At Wednesday’s meeting, Mike Karam, who is part-owner of Shop Delight with Yakupov, told the board they were not majority owners of the butcher shop operation.

Karam said he and Yakupov sought and found professional butchers to partner with them and operate the store full-time.

“These two butchers, who are going to be the partners of the company, they will run the operation,” he said. “Shop Delight will no longer service meat, we are going to be servicing the customers from there.”

Bloom said he did not understand why the board needed to see percentages of ownership because they are two separate legal entities.

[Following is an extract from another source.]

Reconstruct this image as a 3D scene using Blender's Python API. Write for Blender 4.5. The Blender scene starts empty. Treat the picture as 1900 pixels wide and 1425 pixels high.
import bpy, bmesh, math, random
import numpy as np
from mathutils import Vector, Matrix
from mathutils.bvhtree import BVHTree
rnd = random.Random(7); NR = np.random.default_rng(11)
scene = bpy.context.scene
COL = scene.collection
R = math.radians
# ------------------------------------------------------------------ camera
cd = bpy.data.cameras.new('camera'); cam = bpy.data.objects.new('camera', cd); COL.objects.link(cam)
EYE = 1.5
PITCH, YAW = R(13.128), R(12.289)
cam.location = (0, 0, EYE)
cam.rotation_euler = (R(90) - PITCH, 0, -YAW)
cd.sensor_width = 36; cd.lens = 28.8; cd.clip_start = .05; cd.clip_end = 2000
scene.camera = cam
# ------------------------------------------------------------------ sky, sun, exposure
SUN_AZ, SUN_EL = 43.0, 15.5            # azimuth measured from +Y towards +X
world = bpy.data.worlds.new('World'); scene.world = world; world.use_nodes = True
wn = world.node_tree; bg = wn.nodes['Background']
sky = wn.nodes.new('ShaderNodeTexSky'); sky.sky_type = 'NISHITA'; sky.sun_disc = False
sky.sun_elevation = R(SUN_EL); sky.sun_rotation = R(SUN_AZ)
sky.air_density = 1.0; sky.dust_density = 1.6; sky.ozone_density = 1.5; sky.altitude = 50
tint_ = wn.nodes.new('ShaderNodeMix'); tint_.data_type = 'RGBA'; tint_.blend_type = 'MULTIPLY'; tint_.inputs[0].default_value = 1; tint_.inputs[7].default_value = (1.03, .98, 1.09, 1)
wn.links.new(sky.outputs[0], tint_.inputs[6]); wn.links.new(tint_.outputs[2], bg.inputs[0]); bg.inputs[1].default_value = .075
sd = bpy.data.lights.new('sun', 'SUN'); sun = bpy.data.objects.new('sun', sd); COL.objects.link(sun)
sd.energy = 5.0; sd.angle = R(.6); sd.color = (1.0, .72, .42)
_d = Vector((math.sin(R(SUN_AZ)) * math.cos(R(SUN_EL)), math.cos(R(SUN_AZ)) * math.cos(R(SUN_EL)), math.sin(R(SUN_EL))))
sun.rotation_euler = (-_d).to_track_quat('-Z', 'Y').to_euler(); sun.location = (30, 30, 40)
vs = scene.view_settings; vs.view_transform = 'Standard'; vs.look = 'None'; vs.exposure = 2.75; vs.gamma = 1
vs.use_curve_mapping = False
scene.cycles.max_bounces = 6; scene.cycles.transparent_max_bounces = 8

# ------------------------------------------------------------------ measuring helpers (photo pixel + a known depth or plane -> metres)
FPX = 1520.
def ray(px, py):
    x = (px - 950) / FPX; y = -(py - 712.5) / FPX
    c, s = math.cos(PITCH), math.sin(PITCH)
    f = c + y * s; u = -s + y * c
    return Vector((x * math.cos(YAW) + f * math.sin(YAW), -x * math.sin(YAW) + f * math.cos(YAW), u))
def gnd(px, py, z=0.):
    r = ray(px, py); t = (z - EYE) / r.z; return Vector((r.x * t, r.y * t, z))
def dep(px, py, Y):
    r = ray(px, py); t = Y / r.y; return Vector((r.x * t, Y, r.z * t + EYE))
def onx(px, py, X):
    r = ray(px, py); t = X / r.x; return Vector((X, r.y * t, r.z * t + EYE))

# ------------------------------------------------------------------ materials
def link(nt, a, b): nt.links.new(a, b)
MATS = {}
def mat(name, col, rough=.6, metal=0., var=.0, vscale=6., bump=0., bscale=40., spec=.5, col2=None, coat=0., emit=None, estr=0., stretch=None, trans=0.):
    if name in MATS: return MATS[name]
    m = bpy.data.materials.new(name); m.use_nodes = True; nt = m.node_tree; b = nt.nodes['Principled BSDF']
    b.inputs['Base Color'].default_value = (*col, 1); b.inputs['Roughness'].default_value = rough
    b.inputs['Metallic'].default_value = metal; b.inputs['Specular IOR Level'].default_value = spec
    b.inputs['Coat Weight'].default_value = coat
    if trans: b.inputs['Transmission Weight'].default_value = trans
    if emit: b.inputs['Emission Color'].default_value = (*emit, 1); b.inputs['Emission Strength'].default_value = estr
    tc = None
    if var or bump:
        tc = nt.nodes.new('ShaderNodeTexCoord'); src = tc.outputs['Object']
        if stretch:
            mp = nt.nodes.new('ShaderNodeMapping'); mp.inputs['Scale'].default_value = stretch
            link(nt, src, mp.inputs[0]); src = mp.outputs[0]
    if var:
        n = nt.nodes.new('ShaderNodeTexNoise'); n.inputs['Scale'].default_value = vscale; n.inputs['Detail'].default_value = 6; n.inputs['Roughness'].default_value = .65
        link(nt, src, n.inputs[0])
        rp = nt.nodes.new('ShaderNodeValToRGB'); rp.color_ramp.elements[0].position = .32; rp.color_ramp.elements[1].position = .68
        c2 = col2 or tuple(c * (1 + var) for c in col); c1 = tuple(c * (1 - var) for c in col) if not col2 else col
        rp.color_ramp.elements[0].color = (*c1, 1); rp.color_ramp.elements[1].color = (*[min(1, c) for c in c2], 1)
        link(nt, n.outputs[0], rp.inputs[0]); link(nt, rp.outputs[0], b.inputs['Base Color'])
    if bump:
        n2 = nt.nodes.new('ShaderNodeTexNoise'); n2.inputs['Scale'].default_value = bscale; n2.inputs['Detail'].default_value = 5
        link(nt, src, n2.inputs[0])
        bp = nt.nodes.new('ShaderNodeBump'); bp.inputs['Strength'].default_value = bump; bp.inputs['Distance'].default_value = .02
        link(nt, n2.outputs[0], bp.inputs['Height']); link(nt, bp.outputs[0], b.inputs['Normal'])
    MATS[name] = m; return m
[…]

“There is no one individual that has a controlled interest in either one of the entities,” he said. “There are new investors, new operators, new parties who are going to be part of that operation because it is now, as you have saw in the presentation, a very upscale type of operation as opposed to what you find in the supermarket.”

Plaza Trustee Gerry Schneiderman said knowing ownership details of both operations could help alleviate the board’s concerns with the supermarket’s permit compliance.

“The people that are involved with the supermarket, which we’ve had numerous complaints and problems with, are also the principles, or some of the principles, that are involved in this,” Schneiderman said. “If they can’t behave themselves with the supermarket, why should we think they are going to behave themselves with this?”

Deputy Mayor Ted Rosen said if Yakupov and Karam were not majority partners of the butcher shop, then the board would prefer the majority partners to appear in front of it before deciding on whether to grant the conditional-use permit or not.

“If you’re telling us that the people who are going to control the new operation are not [Karam] and [Yakupov], I think we cannot continue to hear this until these gentlemen come before us,” Rosen said. “And we have to make a determination as to what they’re going to tell us.”

Village of Great Neck Plaza Mayor Jean Celender said that in addition to ownership details she wanted to see the supermarket conform to its conditional-use permit requirements.

Celender said the applicants said they would control deliveries during unrestricted hours and keep the area around the store clean.

“I don’t see it happening,” she said. “I didn’t see it happening in the last two months and I didn’t see it tonight when I went around back and looked at it.”

Bloom and Karam both said the butcher shop would be able to control deliveries better than the supermarket because it would only be receiving fresh meat deliveries and not the abundance of deliveries Shop Delight receives for items like produce, dairy and baked goods.

“We only have limited deliveries from limited vendors,” Bloom said.

The board voted to adjourn the application until the April 20 meeting for the applicants to return with the requested materials.

Also at the meeting, the board voted to amend a section of the village code to strengthen fines and repercussions for businesses or builders who fail to adhere to permit requirements granted by the board.

Bloom coined it the “Shop Delight Law.”

“This is something the board requested to be drafted because of places within the village and applications in which we needed additional abilities to ensure that we get compliance with all of the permits and approvals we grant,” Celender said.

Gabriele said the amended law targets three separate areas of non-compliance with village requirements.

First, he said, allows the board to withhold the issuance of a permit if the applicant still owes fees to the village prior to approval.

Gabriele said the second aspect of the law allows the board to hold hearings if there have been material misrepresentations in connection with a permit or conditions imposed in connection with a permit. The board can then impose penalties including a probationary period, adding conditions to the permit or revoking the permit.

The final part of the amended law, he said, increases fines for non-compliance with permit conditions.

Businesses that violate their conditional-use permits would pay a fine of up to $350 for a first offense, between $350 and $700 for a second offense and up to $1,000 for third offense and all subsequent offenses.

The next board meeting is on April 20.